DAL VANGELO SECONDO MATTEO (14, 13-21 )
Gesù prese i cinque pani e i due pesci, alzò gli occhi al cielo, recitò la benedizione, spezzò i pani e li diede ai discepoli, e i discepoli alla folla. Tutti mangiarono a sazietà, e portarono via i pezzi avanzati: dodici ceste piene. Quelli che avevano mangiato erano circa cinquemila uomini, senza contare le donne e i bambini.

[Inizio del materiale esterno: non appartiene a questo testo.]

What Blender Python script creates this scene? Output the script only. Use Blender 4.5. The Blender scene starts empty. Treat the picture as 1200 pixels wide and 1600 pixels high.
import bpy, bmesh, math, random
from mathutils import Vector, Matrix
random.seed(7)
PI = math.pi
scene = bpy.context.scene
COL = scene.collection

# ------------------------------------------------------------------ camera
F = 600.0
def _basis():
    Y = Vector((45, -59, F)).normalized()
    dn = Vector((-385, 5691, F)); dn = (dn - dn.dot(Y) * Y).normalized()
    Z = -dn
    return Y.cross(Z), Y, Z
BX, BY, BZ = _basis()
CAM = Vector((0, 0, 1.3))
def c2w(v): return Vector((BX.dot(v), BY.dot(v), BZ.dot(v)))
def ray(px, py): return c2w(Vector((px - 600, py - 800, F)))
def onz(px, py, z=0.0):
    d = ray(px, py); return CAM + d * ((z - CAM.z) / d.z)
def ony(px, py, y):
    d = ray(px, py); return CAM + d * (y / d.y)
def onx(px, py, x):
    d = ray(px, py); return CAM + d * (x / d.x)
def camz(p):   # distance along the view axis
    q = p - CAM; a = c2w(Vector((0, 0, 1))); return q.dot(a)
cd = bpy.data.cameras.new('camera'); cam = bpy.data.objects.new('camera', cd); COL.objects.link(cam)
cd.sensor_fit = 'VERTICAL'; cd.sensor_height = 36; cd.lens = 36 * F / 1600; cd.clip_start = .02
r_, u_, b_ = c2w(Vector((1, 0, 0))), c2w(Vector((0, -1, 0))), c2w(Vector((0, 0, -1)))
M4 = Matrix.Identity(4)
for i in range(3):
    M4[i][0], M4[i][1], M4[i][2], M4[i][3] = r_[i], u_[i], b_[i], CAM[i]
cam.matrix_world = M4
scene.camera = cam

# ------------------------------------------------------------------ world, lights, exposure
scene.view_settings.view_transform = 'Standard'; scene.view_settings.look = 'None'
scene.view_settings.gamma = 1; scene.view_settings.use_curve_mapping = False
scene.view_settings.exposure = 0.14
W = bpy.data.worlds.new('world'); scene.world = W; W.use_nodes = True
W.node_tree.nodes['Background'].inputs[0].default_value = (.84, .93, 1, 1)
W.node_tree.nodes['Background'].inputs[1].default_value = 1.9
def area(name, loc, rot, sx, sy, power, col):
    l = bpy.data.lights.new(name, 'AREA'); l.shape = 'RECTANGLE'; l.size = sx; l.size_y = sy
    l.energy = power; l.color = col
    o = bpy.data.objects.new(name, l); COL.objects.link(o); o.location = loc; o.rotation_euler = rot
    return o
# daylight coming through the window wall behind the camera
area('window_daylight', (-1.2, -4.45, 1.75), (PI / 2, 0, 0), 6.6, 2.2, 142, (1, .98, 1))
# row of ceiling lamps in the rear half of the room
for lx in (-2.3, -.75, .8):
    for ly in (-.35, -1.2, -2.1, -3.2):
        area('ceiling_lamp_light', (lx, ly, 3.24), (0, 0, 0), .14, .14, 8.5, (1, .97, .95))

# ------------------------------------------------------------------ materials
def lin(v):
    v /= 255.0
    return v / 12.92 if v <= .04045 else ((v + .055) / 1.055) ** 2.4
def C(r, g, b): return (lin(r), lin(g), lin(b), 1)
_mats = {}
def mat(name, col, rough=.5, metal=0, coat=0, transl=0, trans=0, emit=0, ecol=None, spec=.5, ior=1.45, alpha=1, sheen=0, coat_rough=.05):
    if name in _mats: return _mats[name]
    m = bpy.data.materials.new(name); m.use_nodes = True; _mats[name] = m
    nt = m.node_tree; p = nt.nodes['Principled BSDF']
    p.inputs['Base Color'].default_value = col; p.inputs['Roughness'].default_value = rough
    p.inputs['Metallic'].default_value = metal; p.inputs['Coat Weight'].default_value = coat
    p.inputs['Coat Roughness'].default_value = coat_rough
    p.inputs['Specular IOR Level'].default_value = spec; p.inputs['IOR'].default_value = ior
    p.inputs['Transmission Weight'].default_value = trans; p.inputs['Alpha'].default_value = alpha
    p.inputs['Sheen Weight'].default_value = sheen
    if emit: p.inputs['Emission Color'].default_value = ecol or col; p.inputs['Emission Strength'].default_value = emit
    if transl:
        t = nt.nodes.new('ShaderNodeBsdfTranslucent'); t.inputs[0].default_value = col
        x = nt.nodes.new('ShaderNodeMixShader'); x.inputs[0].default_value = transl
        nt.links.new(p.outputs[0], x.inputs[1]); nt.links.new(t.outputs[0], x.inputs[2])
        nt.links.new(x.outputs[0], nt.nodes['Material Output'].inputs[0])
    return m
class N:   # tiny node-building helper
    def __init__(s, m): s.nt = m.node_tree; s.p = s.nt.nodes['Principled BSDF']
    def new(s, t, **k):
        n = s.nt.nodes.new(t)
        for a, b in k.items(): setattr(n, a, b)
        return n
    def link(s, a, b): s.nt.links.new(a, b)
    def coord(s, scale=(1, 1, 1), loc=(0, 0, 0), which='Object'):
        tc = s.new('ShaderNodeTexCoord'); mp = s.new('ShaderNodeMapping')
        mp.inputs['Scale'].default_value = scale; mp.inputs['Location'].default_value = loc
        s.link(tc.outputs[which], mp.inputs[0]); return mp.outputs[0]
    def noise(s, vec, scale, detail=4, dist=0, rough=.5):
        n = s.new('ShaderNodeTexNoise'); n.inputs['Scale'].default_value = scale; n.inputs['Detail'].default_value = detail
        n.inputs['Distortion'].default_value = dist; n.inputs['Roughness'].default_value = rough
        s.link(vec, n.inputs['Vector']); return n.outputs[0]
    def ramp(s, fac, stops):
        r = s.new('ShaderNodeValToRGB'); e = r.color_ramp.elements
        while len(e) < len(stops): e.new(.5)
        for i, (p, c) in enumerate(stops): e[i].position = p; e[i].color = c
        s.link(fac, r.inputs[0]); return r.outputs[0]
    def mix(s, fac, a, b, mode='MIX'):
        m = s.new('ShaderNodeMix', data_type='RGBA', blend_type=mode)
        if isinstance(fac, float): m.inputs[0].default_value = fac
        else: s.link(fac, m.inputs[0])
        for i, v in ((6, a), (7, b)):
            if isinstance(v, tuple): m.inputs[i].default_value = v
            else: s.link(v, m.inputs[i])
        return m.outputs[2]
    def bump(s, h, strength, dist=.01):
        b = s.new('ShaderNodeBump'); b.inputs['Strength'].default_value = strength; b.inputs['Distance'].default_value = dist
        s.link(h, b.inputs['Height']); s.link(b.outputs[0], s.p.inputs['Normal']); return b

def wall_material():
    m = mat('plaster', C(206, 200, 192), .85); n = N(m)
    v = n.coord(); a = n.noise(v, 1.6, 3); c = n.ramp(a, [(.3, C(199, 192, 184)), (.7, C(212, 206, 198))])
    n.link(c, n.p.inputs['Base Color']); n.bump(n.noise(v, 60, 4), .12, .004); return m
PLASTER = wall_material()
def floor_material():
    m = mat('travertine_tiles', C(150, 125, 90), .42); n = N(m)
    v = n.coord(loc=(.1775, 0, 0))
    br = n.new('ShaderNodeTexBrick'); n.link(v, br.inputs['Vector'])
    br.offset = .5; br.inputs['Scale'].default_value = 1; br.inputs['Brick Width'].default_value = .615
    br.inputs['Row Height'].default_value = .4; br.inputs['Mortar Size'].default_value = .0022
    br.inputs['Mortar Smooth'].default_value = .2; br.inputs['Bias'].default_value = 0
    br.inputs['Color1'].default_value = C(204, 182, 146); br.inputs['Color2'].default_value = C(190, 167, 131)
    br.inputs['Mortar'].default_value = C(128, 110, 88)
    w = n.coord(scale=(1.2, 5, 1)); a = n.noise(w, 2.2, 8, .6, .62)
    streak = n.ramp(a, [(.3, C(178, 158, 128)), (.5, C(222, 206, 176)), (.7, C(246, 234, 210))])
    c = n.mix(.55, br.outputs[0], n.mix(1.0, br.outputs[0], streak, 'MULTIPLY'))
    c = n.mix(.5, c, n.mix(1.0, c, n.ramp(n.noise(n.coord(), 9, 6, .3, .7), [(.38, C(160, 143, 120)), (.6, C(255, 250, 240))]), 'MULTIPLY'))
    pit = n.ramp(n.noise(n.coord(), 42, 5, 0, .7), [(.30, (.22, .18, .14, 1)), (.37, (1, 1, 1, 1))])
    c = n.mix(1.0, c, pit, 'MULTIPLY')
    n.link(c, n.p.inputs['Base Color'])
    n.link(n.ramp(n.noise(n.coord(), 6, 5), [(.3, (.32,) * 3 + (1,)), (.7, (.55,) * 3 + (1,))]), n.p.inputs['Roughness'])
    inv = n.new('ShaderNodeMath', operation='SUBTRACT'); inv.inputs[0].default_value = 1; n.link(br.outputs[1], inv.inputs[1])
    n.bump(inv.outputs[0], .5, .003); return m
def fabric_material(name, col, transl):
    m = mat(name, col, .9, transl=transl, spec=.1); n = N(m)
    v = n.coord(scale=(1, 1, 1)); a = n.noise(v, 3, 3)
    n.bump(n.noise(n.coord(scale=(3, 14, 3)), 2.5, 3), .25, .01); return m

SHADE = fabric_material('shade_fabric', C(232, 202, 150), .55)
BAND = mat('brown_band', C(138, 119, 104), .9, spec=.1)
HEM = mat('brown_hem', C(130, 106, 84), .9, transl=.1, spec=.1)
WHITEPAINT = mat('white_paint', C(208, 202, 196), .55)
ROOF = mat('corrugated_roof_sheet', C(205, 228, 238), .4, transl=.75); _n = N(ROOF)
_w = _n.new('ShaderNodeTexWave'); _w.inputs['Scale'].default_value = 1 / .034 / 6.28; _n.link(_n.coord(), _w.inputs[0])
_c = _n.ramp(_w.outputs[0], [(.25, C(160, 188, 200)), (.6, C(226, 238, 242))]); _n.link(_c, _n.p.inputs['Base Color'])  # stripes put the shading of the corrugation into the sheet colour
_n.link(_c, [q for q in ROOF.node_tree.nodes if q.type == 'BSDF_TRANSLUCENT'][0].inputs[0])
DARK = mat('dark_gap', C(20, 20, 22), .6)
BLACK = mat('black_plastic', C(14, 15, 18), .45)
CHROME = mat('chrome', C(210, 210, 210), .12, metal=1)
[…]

Un pane per tutti nel deserto del mondo
Gesù afferma con amarezza in seguito al miracolo della moltiplicazione dei pani: “Voi mi cercate perché vi ho dato pane da mangiare. Ma io vi darò un cibo che vi sfama per la vita eterna, ed è la mia carne e il mio sangue”. Nell’ultima cena Gesù da compimento alla promessa e disse: “Prendete e mangiate, questo è il mio corpo… Prendete e bevete, questo è il mio sangue”. E aggiunse un ordine, “Fate questo in memoria di me”: un ordine cui adempie ogni celebrazione della Messa. L’Eucaristia è dunque il pane che Dio offre al mondo, non una volta a un gruppo di seguaci ma moltiplicato per tutti quanti lo vogliono, tutte le volte che vogliono. Non un pane materiale, che sazi il corpo per qualche ora, ma il pane in grado di saziare la fame che ci portiamo dentro, di pace, di giustizia, di amore, di felicità, di senso, di eternità. Un pane che diventa segno di quanto Dio vuole donarci quando saremo definitivamente con lui. Attenti però a non cadere nell’errore dando un valore soltanto spirituale al gesto miracoloso compiuto da Gesù, quasi fosse appena il pretesto per introdurre il discorso sull’Eucaristia. La fame di quella folla lo preoccupava di per sé stessa, anche indipendentemente dal seguito; come tante volte ha soccorso di chi era in necessità, così è intervenuto quel giorno. Dando da mangiare, come guarendo i malati o salvando gli apostoli dal naufragio nel mare in tempesta, ha dimostrato quanto ritenga importante anche la necessità fisica di quella situazione, lasciando così un esempio concreto per quanti l’avrebbero seguito in avvenire. Egli è intervenuto con i mezzi di cui lui solo disponeva, e non pretende che i cristiani facciano miracoli; ma certo li vuole impegnati come è loro possibile per sostenere i loro simili nel momento della difficoltà. Ci ha insegnato a non essere insensibili. Duemila anni di cristianesimo sono densi di impegno per l’annuncio evangelico della salvezza tradotto anche di concrete opere di carità. Ed è giusto così: Dio ha voluto prendersi cura di tutto l’uomo, anima e corpo. Se ci si curasse soltanto di uno dei due, saremmo fuori della sua ottica.